Denn dieses Wort ist wahr: Der eine sät und ein anderer erntet.
Ich habe euch gesandt, das zu ernten, was ihr nicht mühevoll erarbeitet
habt; andere haben mühevoll gearbeitet, und ihr seid in ihre Arbeit
eingetreten.
Aus jener Stadt kamen viele Samariter zum Glauben an ihn wegen des Wortes,
das die Frau bezeugt hatte: Er hat mir alles gesagt, was ich getan habe.
Als nun die Samariter zu ihm kamen, baten sie ihn, bei ihnen zu bleiben;
und er blieb dort zwei Tage. Und es kamen noch viele mehr wegen seines
Wortes zum Glauben, und zu der Frau sagten sie: "Wir glauben nicht mehr
wegen deiner Aussage, wir haben es ja jetzt selbst gehört und wissen,
daß dieser tatsächlich der Retter der Welt ist." (Johannes
4 Verse 1 - 42)
Jesus spricht in dieser Begebenheit mit einer Frau,
und auch noch mit einer Ausländerin. Das war für die damalige
Zeit geradezu revolutionär. Deshalb wunderten sich auch die Jünger.
Aber Jesus konnte sich über gesellschaftliche Konventionen hinwegsetzen.
Jesus spricht auch sehr viel in Bildern. Unter dem Begriff 'lebendiges
Wasser' verstand man damals fließendes Wasser, etwa Quellwasser
im Gegensatz zu stehendem Wasser in einer Zisterne oder in einem Brunnen.
Dieses Wasser sprudelt, hat Energie, birgt Leben in sich. Wer ganz persönlich
an Jesus glaubt, erlebt, daß dieser Glaube enorm viel Kraft spendet,
die kleinen und großen Probleme des täglichen Lebens zu meistern.
Man hat dann tatsächlich in sich eine unerschöpfliche Energiequelle,
genau so wie Jesus es mit der Quelle lebendigen Wassers beschreibt.
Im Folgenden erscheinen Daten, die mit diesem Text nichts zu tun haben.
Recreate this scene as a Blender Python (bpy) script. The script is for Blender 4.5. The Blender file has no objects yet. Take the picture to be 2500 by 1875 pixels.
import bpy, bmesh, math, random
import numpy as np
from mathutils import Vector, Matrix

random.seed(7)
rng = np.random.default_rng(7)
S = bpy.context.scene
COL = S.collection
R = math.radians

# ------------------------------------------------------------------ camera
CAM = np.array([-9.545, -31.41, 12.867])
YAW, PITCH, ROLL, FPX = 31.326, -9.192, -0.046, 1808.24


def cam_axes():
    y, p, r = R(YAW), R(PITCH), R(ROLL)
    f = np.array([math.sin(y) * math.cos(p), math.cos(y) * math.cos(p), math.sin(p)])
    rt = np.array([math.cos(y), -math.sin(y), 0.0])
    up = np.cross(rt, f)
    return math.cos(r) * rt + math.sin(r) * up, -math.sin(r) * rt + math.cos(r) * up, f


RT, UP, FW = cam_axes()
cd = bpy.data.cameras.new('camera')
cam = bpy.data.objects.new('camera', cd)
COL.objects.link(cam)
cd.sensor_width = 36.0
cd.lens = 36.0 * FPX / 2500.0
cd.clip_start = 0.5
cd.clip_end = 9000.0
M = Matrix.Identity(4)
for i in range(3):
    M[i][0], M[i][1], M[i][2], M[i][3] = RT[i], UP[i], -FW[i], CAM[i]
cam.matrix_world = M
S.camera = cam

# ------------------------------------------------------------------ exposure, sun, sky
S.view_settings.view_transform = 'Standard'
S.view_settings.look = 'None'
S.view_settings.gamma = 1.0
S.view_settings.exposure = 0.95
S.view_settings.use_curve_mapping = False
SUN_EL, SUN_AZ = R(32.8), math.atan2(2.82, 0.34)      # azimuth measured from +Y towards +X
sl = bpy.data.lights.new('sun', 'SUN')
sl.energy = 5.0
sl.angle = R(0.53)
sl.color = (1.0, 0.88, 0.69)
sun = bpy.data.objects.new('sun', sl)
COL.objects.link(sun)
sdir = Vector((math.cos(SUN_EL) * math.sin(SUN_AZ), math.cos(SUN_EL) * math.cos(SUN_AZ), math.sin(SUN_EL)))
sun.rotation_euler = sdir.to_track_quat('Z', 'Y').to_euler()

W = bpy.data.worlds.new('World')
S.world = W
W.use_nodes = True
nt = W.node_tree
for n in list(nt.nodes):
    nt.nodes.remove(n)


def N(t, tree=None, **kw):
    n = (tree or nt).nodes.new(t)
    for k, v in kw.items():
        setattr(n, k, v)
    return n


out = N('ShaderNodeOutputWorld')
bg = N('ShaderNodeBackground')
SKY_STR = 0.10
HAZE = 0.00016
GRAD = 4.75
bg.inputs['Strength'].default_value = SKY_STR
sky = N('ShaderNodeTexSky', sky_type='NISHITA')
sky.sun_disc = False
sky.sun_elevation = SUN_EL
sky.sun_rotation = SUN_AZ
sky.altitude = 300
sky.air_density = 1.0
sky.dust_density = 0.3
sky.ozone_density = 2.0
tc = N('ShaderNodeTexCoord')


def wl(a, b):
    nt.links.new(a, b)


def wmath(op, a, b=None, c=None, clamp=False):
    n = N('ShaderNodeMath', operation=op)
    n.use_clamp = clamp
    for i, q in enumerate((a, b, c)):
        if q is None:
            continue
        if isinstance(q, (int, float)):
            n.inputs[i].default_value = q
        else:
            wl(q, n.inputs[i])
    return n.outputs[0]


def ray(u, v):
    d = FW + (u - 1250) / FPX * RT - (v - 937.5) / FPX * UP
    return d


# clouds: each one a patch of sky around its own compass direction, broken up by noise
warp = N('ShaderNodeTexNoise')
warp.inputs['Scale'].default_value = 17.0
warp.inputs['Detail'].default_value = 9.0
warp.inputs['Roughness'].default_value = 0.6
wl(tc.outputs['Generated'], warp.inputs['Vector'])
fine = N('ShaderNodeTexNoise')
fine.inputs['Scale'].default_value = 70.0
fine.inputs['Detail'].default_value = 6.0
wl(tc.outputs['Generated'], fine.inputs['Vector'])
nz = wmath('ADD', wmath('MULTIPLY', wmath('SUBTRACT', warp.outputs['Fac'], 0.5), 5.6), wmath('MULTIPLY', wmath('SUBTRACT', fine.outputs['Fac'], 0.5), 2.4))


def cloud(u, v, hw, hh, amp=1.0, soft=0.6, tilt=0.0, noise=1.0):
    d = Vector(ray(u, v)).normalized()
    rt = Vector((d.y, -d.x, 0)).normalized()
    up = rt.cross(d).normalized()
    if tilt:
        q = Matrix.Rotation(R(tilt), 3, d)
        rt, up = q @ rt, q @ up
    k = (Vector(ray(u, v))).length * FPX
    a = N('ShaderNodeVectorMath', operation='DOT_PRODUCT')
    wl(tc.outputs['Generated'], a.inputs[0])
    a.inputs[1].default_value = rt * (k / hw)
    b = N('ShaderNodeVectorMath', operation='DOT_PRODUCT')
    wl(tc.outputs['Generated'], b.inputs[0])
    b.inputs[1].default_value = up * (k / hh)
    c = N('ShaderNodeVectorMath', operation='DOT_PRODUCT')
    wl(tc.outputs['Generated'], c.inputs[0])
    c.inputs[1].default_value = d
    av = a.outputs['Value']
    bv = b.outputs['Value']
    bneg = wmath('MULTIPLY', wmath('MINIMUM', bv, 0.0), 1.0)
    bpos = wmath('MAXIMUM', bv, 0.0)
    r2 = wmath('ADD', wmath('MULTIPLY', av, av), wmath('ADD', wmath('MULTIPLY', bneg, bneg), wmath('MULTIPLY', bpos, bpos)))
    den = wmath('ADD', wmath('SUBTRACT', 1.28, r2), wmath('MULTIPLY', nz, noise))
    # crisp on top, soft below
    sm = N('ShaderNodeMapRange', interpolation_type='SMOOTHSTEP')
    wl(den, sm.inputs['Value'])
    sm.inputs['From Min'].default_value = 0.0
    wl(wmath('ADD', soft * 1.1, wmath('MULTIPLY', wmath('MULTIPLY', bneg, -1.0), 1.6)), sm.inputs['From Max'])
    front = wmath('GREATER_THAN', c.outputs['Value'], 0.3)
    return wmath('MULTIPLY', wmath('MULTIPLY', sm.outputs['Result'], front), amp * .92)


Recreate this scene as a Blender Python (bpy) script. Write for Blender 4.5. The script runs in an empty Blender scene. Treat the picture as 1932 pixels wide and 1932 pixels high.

Übrigens verurteilt Jesus die Frau nicht, als es um deren diverse
Beziehungen zu Männern geht. Jesus deckt es auf und befindet es
für richtig, daß sie ihm gegenüber die Wahrheit sagt
und nichts verheimlicht. Gerade dieser Frau gegenüber sagt Jesus
zu ersten Mal ganz explizit, daß er der erwartete Messias ist.